══ PROVIDED DATA ══

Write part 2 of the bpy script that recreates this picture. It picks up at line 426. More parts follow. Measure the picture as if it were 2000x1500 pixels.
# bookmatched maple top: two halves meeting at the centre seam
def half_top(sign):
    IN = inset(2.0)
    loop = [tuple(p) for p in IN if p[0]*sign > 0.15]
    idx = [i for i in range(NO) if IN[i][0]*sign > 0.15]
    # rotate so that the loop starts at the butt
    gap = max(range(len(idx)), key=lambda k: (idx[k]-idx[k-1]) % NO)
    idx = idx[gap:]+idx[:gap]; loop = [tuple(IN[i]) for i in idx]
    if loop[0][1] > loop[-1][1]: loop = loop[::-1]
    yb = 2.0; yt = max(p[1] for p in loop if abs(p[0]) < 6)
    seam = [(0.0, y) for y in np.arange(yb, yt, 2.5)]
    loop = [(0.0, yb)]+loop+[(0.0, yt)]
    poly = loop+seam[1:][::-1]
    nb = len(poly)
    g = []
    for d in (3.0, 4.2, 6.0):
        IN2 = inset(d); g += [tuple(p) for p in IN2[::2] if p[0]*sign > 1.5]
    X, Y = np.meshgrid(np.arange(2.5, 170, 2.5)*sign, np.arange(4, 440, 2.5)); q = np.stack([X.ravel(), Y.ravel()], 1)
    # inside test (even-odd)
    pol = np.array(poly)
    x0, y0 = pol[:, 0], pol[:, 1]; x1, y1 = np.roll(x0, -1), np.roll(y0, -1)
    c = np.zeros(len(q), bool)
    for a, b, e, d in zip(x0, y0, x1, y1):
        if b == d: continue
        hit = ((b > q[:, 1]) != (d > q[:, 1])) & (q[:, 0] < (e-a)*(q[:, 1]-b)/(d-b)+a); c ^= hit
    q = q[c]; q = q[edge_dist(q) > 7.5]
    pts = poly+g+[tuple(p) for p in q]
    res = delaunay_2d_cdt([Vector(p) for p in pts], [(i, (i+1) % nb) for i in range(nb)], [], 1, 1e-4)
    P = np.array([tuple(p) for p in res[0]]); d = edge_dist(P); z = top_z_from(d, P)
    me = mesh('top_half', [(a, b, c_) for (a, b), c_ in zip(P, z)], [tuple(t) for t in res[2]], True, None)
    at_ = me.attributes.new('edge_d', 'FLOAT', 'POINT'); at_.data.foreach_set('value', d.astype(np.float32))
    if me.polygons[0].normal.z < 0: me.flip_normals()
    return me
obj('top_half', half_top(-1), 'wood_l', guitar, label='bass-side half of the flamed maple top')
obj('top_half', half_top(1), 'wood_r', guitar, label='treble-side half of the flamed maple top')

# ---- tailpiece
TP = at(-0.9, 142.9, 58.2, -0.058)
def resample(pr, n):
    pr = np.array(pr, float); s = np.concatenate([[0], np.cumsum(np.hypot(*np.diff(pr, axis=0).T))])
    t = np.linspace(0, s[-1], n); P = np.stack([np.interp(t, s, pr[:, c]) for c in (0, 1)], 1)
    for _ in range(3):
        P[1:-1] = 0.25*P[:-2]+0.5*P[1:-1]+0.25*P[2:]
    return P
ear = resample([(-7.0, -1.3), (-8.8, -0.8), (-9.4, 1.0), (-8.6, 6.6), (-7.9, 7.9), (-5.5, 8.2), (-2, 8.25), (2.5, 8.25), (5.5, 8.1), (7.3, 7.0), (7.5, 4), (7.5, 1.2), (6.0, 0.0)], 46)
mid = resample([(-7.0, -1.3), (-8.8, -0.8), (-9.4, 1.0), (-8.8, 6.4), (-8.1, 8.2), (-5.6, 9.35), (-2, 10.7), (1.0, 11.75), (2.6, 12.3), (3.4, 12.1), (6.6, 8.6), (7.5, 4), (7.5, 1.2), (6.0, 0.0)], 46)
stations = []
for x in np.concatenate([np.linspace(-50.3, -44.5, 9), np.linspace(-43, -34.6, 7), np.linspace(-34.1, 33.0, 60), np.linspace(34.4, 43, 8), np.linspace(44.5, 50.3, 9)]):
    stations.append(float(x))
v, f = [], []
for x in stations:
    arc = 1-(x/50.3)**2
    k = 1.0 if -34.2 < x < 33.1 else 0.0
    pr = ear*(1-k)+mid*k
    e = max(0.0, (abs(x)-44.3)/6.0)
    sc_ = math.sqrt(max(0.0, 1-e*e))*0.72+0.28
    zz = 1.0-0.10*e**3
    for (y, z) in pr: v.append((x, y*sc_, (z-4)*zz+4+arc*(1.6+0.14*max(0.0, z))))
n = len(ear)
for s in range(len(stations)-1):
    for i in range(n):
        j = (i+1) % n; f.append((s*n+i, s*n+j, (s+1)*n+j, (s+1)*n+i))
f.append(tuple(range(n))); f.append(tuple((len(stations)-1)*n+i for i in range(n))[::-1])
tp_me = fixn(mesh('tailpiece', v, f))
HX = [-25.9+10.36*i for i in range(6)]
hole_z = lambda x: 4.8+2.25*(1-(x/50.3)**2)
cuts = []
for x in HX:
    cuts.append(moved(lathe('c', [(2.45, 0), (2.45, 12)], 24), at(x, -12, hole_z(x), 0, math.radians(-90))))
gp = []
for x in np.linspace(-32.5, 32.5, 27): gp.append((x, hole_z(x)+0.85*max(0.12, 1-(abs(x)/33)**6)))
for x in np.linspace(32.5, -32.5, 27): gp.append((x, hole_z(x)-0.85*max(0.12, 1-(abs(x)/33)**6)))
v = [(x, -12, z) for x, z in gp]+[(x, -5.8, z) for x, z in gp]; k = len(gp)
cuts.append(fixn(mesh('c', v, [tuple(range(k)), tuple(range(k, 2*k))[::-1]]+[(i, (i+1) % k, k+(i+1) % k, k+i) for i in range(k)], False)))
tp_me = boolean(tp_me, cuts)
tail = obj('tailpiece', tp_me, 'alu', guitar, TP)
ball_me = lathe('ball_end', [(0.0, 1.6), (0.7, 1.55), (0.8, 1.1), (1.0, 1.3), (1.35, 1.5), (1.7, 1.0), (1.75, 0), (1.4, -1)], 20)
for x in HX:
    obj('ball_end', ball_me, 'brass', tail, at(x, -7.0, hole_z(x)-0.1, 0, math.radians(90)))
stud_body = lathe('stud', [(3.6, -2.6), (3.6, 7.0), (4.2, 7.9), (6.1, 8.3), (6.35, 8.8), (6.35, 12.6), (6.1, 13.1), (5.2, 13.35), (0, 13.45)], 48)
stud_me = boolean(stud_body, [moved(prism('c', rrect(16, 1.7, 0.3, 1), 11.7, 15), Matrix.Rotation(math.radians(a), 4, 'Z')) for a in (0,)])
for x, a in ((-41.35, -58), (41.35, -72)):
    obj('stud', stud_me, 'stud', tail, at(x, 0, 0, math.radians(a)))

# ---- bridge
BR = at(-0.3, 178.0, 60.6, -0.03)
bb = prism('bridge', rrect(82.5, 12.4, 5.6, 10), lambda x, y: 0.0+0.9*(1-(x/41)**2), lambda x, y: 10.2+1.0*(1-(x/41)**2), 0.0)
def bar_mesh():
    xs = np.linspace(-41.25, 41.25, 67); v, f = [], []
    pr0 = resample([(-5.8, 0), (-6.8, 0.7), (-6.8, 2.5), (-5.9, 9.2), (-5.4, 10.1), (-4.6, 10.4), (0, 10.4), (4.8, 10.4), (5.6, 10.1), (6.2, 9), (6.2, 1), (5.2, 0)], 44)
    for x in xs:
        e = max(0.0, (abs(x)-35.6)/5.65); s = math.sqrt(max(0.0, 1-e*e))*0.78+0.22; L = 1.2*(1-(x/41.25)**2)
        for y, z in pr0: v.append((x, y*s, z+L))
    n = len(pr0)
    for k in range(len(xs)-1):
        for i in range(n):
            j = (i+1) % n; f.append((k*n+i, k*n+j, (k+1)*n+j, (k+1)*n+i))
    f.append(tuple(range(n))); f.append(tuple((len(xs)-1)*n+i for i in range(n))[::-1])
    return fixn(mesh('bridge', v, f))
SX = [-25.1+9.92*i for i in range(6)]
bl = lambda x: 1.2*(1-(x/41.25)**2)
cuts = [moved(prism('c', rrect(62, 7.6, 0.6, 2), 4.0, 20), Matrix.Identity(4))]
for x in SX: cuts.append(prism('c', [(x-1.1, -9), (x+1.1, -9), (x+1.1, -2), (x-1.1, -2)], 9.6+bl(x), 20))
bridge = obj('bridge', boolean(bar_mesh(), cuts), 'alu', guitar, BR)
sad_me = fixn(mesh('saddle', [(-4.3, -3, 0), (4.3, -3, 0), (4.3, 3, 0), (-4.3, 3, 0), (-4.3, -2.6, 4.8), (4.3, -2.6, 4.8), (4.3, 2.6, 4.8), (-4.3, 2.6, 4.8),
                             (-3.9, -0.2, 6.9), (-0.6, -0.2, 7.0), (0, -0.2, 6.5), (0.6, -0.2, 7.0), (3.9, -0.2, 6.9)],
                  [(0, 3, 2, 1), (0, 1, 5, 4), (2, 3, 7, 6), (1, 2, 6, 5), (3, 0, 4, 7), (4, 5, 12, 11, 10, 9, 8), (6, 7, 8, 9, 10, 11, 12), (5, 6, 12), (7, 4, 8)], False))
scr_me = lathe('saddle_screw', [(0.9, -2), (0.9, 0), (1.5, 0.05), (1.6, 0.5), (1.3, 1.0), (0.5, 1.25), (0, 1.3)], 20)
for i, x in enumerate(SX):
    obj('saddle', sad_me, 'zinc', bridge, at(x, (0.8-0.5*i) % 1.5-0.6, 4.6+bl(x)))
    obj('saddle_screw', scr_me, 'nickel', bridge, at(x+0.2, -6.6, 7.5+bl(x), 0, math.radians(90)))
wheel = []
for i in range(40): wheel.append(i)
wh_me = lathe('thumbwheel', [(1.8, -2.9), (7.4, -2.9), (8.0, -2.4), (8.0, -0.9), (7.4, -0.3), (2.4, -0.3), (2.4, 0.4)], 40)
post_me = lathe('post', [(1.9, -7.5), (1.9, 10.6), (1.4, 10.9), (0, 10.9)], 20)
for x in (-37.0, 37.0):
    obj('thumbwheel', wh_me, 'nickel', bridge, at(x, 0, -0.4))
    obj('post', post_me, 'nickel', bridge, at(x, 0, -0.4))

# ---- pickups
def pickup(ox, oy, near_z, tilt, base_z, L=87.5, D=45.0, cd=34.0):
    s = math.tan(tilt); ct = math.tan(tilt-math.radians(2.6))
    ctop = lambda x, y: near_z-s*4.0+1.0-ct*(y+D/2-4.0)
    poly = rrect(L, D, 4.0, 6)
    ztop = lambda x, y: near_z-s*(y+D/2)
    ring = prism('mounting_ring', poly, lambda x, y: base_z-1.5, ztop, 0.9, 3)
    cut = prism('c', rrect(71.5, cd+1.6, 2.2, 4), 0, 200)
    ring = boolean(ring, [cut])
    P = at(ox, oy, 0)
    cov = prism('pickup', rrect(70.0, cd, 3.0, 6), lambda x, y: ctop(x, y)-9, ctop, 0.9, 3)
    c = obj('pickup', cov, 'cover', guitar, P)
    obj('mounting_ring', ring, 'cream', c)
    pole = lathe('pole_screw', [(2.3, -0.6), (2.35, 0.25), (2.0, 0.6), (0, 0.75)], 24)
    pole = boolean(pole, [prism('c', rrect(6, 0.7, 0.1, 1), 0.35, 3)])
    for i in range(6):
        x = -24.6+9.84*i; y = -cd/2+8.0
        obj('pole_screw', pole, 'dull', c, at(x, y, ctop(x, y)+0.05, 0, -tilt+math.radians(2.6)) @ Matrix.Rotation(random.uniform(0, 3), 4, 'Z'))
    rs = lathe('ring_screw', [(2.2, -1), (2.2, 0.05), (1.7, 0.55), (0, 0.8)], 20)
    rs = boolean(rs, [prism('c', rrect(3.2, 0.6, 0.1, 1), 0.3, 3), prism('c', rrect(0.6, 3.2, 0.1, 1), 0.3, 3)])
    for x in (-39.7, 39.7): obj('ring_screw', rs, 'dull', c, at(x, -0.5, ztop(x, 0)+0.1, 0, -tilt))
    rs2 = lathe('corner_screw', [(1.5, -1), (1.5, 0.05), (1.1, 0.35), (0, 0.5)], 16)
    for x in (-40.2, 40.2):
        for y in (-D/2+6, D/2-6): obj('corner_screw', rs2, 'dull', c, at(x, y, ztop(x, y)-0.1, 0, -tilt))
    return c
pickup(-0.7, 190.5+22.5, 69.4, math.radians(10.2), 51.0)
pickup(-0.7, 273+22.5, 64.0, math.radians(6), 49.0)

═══

Filter the listing above for the string "that" and copy every matching line.

### PROBLEM SOLUTION
Write part 2 of the bpy script that recreates this picture. It picks up at line 426. More parts follow. Measure the picture as if it were 2000x1500 pixels.
    # rotate so that the loop starts at the butt